• [Stated goal]
Please quote every line word for word.

• [Stored data]
*****

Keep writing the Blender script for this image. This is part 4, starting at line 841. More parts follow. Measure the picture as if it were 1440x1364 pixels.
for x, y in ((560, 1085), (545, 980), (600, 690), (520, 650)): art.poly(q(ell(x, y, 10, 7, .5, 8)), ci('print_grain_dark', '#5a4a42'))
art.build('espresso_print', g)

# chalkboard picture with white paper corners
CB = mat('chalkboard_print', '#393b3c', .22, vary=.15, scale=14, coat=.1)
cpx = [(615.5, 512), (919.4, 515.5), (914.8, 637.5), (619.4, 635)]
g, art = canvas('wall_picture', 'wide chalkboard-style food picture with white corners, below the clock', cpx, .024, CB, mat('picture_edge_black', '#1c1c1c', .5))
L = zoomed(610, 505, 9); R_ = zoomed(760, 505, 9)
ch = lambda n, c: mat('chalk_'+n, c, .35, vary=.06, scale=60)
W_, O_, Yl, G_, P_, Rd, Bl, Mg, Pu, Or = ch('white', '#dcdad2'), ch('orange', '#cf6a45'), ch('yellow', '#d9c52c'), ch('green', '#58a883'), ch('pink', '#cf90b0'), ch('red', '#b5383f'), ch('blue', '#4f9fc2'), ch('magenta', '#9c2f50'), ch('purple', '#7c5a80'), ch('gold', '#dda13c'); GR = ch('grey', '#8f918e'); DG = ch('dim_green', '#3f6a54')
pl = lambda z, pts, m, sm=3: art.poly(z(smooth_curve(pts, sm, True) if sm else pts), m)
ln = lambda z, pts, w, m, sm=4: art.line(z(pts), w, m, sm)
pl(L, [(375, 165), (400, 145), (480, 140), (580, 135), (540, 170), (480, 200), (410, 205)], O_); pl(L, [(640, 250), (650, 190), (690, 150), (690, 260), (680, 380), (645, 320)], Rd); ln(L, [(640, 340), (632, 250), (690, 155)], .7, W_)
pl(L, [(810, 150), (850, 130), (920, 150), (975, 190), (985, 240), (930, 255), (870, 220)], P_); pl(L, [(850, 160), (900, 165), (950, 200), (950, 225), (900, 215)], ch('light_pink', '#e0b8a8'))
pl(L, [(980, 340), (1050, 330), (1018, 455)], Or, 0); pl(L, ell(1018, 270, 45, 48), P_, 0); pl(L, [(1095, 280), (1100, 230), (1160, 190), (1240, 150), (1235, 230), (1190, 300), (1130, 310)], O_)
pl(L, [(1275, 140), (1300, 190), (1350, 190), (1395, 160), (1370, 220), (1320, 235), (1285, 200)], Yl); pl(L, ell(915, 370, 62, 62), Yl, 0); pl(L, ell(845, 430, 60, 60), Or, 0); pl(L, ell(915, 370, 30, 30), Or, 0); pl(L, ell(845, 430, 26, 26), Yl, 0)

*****

• [Result of the exercise]
Keep writing the Blender script for this image. This is part 4, starting at line 841. More parts follow. Measure the picture as if it were 1440x1364 pixels.
for x, y in ((560, 1085), (545, 980), (600, 690), (520, 650)): art.poly(q(ell(x, y, 10, 7, .5, 8)), ci('print_grain_dark', '#5a4a42'))
art.build('espresso_print', g)

# chalkboard picture with white paper corners
CB = mat('chalkboard_print', '#393b3c', .22, vary=.15, scale=14, coat=.1)
cpx = [(615.5, 512), (919.4, 515.5), (914.8, 637.5), (619.4, 635)]
g, art = canvas('wall_picture', 'wide chalkboard-style food picture with white corners, below the clock', cpx, .024, CB, mat('picture_edge_black', '#1c1c1c', .5))
L = zoomed(610, 505, 9); R_ = zoomed(760, 505, 9)
ch = lambda n, c: mat('chalk_'+n, c, .35, vary=.06, scale=60)
W_, O_, Yl, G_, P_, Rd, Bl, Mg, Pu, Or = ch('white', '#dcdad2'), ch('orange', '#cf6a45'), ch('yellow', '#d9c52c'), ch('green', '#58a883'), ch('pink', '#cf90b0'), ch('red', '#b5383f'), ch('blue', '#4f9fc2'), ch('magenta', '#9c2f50'), ch('purple', '#7c5a80'), ch('gold', '#dda13c'); GR = ch('grey', '#8f918e'); DG = ch('dim_green', '#3f6a54')
pl = lambda z, pts, m, sm=3: art.poly(z(smooth_curve(pts, sm, True) if sm else pts), m)
ln = lambda z, pts, w, m, sm=4: art.line(z(pts), w, m, sm)
pl(L, [(375, 165), (400, 145), (480, 140), (580, 135), (540, 170), (480, 200), (410, 205)], O_); pl(L, [(640, 250), (650, 190), (690, 150), (690, 260), (680, 380), (645, 320)], Rd); ln(L, [(640, 340), (632, 250), (690, 155)], .7, W_)
pl(L, [(810, 150), (850, 130), (920, 150), (975, 190), (985, 240), (930, 255), (870, 220)], P_); pl(L, [(850, 160), (900, 165), (950, 200), (950, 225), (900, 215)], ch('light_pink', '#e0b8a8'))
pl(L, [(980, 340), (1050, 330), (1018, 455)], Or, 0); pl(L, ell(1018, 270, 45, 48), P_, 0); pl(L, [(1095, 280), (1100, 230), (1160, 190), (1240, 150), (1235, 230), (1190, 300), (1130, 310)], O_)
pl(L, [(1275, 140), (1300, 190), (1350, 190), (1395, 160), (1370, 220), (1320, 235), (1285, 200)], Yl); pl(L, ell(915, 370, 62, 62), Yl, 0); pl(L, ell(845, 430, 60, 60), Or, 0); pl(L, ell(915, 370, 30, 30), Or, 0); pl(L, ell(845, 430, 26, 26), Yl, 0)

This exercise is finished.